En travaillant dans ce milieu, je me suis rendue compte que beaucoup d’actrices étaient plus émancipées que la plupart des femmes. L’apitoiement sur les pauvres victimes exploitées dans les films porno ne se justifiait pas et n’était pour moi qu’un prétexte pour ghettoïser encore plus un milieu qui n’avait vraiment pas besoin de ça. p.19

Comme je le précisais plus haut, Ovidie entend défaire les stéréotypes de la pornographie, dont le fait que les actrices soient des victimes qui n’auraient pas le choix ou pas l’envie de faire ce travail. Elle explique très bien que c’est parfaitement infantilisant et condescendant de penser que les actrices ne sont que des victimes, alors qu’Ovidie explique qu’elles sont tout à fait consentantes et maîtresses de leur corps.

Ce jugement de dégradation ne vient donc pas des personnes concernées, mais de quelques militants en mal d’auto-accomplissement qui ne connaissent ni les travailleurs du X-business, ni les films ou photos pornographiques. Qui a le droit de juger à notre place si nous sommes victimes ? Nous classer dans une catégorie de victimes, c’est nier l’existence de nos propres moyens d’action. Nous ne sommes plus des enfants, et demeurons les seules capables de juger si nous sommes dégradées ou non. p. 73

Le passage que j’ai le plus apprécié du livre est probablement celui des interviews de trois acteur·rice·s de cinéma pornographique, qui présentent les réalités des situations et de leurs expériences. En tant qu’homme, Titof peut également témoigner que ce n’est pas simple pour autant, particulièrement parce qu’il accepte sa bisexualité et que ce n’est pas chose facile dans ce milieu (pour un homme).

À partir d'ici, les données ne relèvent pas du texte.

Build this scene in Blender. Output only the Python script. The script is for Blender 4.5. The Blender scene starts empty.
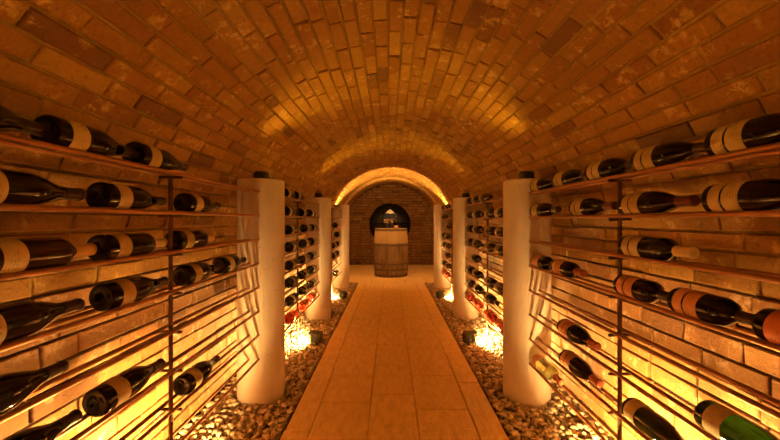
import bpy, math, random
import numpy as np
from mathutils import Vector, Matrix

PI = math.pi
random.seed(7)
rng = np.random.default_rng(11)
sc = bpy.context.scene
col = sc.collection

# ------------------------------------------------------------------ camera, world, exposure
cam_d = bpy.data.cameras.new('camera')
cam = bpy.data.objects.new('camera', cam_d)
col.objects.link(cam)
cam.location = (-0.025, 0.0, 1.10)
cam.rotation_euler = (PI / 2, 0, 0)
cam_d.sensor_width = 36.0
cam_d.lens = 368.0 / 780.0 * 36.0
cam_d.clip_start = 0.02
sc.camera = cam

w = bpy.data.worlds.new('world')
sc.world = w
w.use_nodes = True
w.node_tree.nodes['Background'].inputs[0].default_value = (0.02, 0.01, 0.004, 1)
w.node_tree.nodes['Background'].inputs[1].default_value = 0.3

vs = sc.view_settings
vs.view_transform = 'Standard'
vs.look = 'None'
vs.gamma = 1.0
vs.exposure = 0.38
vs.use_curve_mapping = False

AMBER = (1.0, 0.53, 0.03)
AMBER_LOW = (1.0, 0.57, 0.14)
FLOOD_W = 195.0
CAP_W = 17.5
BAY_W = 150.0
FLOOD_X, FLOOD_Z = 0.665, 0.075
BAYS = [-0.475, 1.395, 3.265, 5.135]            # middle of each bay between columns
COLS = [0.46, 2.33, 4.20, 6.07]                 # column rows
CAP_Z = 1.35


def spot(name, loc, target, watts, angle, blend, color, radius):
    d = bpy.data.lights.new(name, 'SPOT')
    d.energy = watts
    d.color = color
    d.spot_size = math.radians(angle)
    d.spot_blend = blend
    d.shadow_soft_size = radius
    o = bpy.data.objects.new(name, d)
    col.objects.link(o)
    o.location = loc
    v = Vector(target) - Vector(loc)
    o.rotation_euler = v.to_track_quat('-Z', 'Y').to_euler()
    return o


for yb in BAYS:
    for s in (-1, 1):
        spot('flood_beam', (s * (FLOOD_X + 0.048), yb, FLOOD_Z - 0.005), (s * 1.14, yb, 0.25),
             FLOOD_W, 172, 0.4, AMBER_LOW, 0.03)
for yc in COLS[:3]:
    for s in (-1, 1):
        spot('column_beam', (s * 0.84, yc, CAP_Z + 0.075), (-s * 0.30, yc, 1.35 + 0.82),
             CAP_W, 112, 1.0, AMBER, 0.035)
for s in (-1, 1):
    spot('alcove_beam', (s * 1.09, 7.00, 1.25), (s * 0.72, 7.10, 1.78), BAY_W, 96, 0.5, AMBER_LOW, 0.03)


# ------------------------------------------------------------------ materials
class NT:
    def __init__(self, name):
        m = bpy.data.materials.new(name)
        m.use_nodes = True
        self.m = m
        self.t = m.node_tree
        self.b = self.t.nodes['Principled BSDF']

    def n(self, kind, **kw):
        nd = self.t.nodes.new(kind)
        for k, v in kw.items():
            setattr(nd, k, v)
        return nd

    def link(self, a, b):
        self.t.links.new(a, b)

    def coords(self, which='Object', scale=None):
        tc = self.n('ShaderNodeTexCoord')
        out = tc.outputs[which]
        if scale:
            mp = self.n('ShaderNodeMapping')
            mp.inputs['Scale'].default_value = scale
            self.link(out, mp.inputs['Vector'])
            out = mp.outputs[0]
        return out

    def noise(self, vec, scale, detail=4, rough=0.55):
        nz = self.n('ShaderNodeTexNoise')
        nz.inputs['Scale'].default_value = scale
        nz.inputs['Detail'].default_value = detail
        nz.inputs['Roughness'].default_value = rough
        self.link(vec, nz.inputs['Vector'])
        return nz.outputs['Fac']

    def ramp(self, fac, stops):
        r = self.n('ShaderNodeValToRGB')
        e = r.color_ramp.elements
        while len(e) < len(stops):
            e.new(0.5)
        for el, (p, c) in zip(e, stops):
            el.position = p
            el.color = (c[0], c[1], c[2], 1) if len(c) == 3 else c
        self.link(fac, r.inputs[0])
        return r.outputs[0]

    def mix(self, fac, a, b, mode='MIX'):
        mx = self.n('ShaderNodeMix', data_type='RGBA', blend_type=mode)
        for i, v in ((0, fac), (6, a), (7, b)):
            if hasattr(v, 'node'):
                self.link(v, mx.inputs[i])
            elif i == 0:
                mx.inputs[0].default_value = v
            else:
                mx.inputs[i].default_value = (v[0], v[1], v[2], 1)
        return mx.outputs[2]

    def bump(self, h, strength, dist=0.01):
        bp = self.n('ShaderNodeBump')
        bp.inputs['Strength'].default_value = strength
        bp.inputs['Distance'].default_value = dist
        self.link(h, bp.inputs['Height'])
        self.link(bp.outputs[0], self.b.inputs['Normal'])

    def set(self, **kw):
        for k, v in kw.items():
            i = self.b.inputs[k.replace('_', ' ')]
            if hasattr(v, 'node'):
                self.link(v, i)
            elif isinstance(v, tuple):
                i.default_value = (v[0], v[1], v[2], 1)
            else:
                i.default_value = v
        return self


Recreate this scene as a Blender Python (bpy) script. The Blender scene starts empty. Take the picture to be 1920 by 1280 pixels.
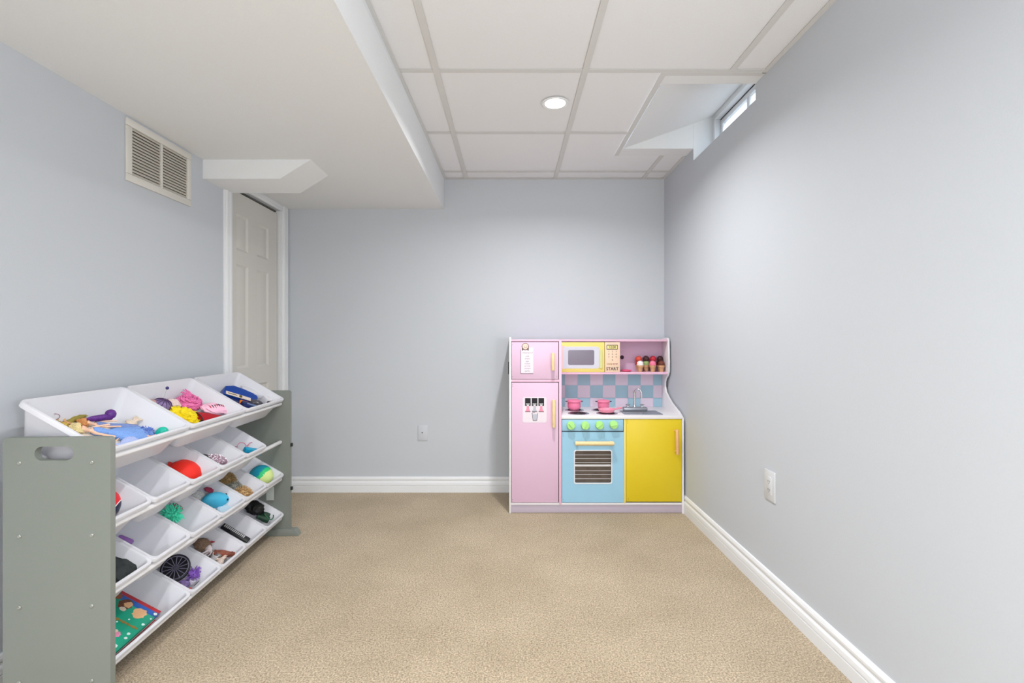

Ovidie : Tu as déjà eu des problèmes pour travailler à cause de ta bisexualité ?
Titof : Je crois qu’il y a des filles qui ne veulent pas tourner avec moi à cause de ça. Elles, elles ont le droit de coucher avec des filles. Mais moi je n’ai pas le droit de coucher avec des hommes. Les filles peuvent être bisexuelles, mais pas les hommes dans ce milieu. p. 189

Cette lecture était donc très enrichissante, en partie parce que je n’étais pas toujours d’accord avec la façon que l’autrice a de présenter le féminisme, mais surtout pour l’éclairage que cela donne sur le milieu du cinéma pornographique.